STORED DATA –
## START

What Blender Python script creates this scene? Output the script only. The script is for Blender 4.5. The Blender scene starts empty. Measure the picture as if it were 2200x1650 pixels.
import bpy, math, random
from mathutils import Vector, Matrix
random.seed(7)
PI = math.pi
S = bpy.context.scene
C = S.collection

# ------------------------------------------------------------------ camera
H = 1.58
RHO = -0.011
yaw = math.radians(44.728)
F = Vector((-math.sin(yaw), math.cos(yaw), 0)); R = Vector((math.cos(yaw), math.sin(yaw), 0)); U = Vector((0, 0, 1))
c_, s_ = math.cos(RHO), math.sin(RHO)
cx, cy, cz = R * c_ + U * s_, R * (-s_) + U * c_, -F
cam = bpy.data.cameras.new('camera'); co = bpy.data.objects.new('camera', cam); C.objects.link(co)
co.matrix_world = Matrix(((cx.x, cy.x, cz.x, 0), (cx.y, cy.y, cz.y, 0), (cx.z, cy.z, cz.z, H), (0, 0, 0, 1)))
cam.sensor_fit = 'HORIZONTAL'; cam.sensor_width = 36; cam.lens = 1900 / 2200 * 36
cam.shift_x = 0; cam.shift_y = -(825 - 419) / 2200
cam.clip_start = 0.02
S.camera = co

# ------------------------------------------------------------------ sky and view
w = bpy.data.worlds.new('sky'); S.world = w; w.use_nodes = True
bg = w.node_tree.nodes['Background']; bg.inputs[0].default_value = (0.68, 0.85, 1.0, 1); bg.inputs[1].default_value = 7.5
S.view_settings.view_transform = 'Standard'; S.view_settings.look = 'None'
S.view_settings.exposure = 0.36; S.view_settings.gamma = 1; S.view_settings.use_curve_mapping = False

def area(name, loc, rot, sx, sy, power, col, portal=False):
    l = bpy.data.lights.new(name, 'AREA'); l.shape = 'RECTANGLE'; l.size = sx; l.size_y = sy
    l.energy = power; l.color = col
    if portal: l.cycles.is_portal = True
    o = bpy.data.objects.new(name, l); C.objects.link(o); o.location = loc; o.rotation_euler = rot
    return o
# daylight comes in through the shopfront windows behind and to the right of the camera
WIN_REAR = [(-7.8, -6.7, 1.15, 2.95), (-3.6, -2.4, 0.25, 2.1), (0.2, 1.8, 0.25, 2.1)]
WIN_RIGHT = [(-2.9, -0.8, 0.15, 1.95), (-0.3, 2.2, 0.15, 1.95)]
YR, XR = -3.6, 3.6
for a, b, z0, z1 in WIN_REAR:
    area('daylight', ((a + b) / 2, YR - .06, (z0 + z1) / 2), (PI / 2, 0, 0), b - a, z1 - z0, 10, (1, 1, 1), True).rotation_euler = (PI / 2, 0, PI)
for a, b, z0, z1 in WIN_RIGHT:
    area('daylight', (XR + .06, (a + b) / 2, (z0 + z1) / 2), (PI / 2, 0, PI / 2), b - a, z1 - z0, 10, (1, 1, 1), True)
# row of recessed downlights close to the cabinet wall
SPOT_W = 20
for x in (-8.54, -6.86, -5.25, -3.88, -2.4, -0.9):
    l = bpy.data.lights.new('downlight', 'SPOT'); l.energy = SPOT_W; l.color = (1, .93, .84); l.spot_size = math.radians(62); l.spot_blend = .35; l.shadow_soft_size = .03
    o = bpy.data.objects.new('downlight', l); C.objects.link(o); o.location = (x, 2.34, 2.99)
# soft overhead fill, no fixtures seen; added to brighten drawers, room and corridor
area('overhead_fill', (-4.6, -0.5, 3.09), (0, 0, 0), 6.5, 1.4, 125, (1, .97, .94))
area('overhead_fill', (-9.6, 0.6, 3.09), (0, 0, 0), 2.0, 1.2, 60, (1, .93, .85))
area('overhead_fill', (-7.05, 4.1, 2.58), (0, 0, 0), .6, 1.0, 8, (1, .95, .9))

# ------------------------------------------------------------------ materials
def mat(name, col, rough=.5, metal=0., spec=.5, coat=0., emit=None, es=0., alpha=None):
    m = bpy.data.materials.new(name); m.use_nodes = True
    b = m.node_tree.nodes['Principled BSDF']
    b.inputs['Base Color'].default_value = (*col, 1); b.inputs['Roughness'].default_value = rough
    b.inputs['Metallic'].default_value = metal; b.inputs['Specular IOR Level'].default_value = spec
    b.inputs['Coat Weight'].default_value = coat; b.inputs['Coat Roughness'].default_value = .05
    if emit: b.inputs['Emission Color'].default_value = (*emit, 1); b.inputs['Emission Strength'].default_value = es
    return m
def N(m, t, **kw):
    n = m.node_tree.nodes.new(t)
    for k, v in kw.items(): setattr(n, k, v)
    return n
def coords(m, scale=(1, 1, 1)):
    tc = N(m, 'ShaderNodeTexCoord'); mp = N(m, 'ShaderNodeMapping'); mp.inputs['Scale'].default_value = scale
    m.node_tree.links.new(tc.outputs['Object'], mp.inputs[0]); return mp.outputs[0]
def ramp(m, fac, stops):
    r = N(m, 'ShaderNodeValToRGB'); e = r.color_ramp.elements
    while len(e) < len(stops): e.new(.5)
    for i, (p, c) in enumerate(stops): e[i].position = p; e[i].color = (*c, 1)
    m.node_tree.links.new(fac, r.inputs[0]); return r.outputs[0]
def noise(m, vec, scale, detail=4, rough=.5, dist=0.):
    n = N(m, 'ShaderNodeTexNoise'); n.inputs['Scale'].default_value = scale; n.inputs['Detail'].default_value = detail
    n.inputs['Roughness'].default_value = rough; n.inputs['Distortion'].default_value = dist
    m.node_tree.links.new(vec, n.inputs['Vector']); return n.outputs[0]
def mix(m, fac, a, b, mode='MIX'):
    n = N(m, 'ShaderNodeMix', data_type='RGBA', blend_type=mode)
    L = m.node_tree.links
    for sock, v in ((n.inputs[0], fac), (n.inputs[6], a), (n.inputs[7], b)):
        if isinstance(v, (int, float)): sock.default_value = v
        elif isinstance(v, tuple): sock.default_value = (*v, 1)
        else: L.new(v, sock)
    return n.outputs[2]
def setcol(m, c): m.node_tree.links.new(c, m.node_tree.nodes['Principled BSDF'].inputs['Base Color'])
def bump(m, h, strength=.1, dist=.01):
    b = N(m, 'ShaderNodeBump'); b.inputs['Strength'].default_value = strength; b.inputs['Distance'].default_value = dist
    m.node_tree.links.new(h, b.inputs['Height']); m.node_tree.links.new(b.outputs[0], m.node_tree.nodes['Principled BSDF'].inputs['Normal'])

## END

INSTRUCTIONS TO FOLLOW – Word for word, reproduce the listing above from its start up to and including the line that has "C = S.collection". Give only those lines.

OUTPUT OF THE TASK –
What Blender Python script creates this scene? Output the script only. The script is for Blender 4.5. The Blender scene starts empty. Measure the picture as if it were 2200x1650 pixels.
import bpy, math, random
from mathutils import Vector, Matrix
random.seed(7)
PI = math.pi
S = bpy.context.scene
C = S.collection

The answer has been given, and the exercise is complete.